E’una legge punitiva per editori, giornalisti e magistrati. Ma anche il sintomo di una democrazia che si sta ammalando. Come già Radio Vaticana e un nutrito gruppo di settimanali diocesani, anche don Antonio Sciortino, direttore di Famiglia Cristiana, il più diffuso settimanale cattolico, critica severamente il ddl sulle intercettazioni e lancia un allarme “in difesa della salute del nostro paese”.
Don Antonio Sciortino, non è eccessivo parlare di paese malato per una legge anche in discussione in Parlamento?
“Se la libertà di stampa è il termometro della democrazia, temo che davvero ci stiamo ammalando, perché quando cala la libertà di stampa, cala anche la democrazia. Dopo la revoca delle agevolazioni postali per l’editoria – che ha messo a serio rischio la sopravvivenza di numerose testate – con il decreto sulle intercettazioni è in arrivo un’altra mazzata. Che colpisce il sacro-santo diritto dei giornali di informare e quello dei cittadini a essere informati”.
I fautori del ddl sostengono, però, che è una legge concepita per combattere abusi e violazioni.
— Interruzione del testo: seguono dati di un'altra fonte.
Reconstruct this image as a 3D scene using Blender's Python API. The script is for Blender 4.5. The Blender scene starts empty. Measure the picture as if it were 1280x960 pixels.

Non è cosi?
“Si dice che il provvedimento è necessario per garantire la privacy dei cittadini e colpire gli abusi che i giornali hanno fatto, pubblicando atti processuali riservati. Al di là degli eccessi,sempre deprecabili, ciò non giustifica un decreto dal sapore punitivo verso editori, giornalisti e magistrati. Oltre tutto, è una legge pasticciata e inutile (le cose di casa nostra le leggeremo su internet o sui giornali stranieri), che giova solo a chi si accanisce per una rapida approvazione. O alla “casta” politica in genere”.
Si tratta dunque di una legge che alla gente non interessa?
“I cittadini hanno ben altre preoccupazioni e priorità,che sono ormai di sopravvivenza di fronte alla crisi economica. D’altronde, chi si comporta bene, non ha nulla da temere, nemmeno se intercettato. Mentre con la nuova legge si avvantaggerebbero i malavitosi. Perché non c’é analoga attenzione anche perle famiglie che aspettano da molti anni una riforma per un fisco più equo e una politica orientata ai figli? Tutti hanno diritto alla privacy, ma chi ha un ruolo pubblico deve rassegnarsi a una privacy più ridotta e a rispettare l’obbligo di comportamenti irreprensibili”.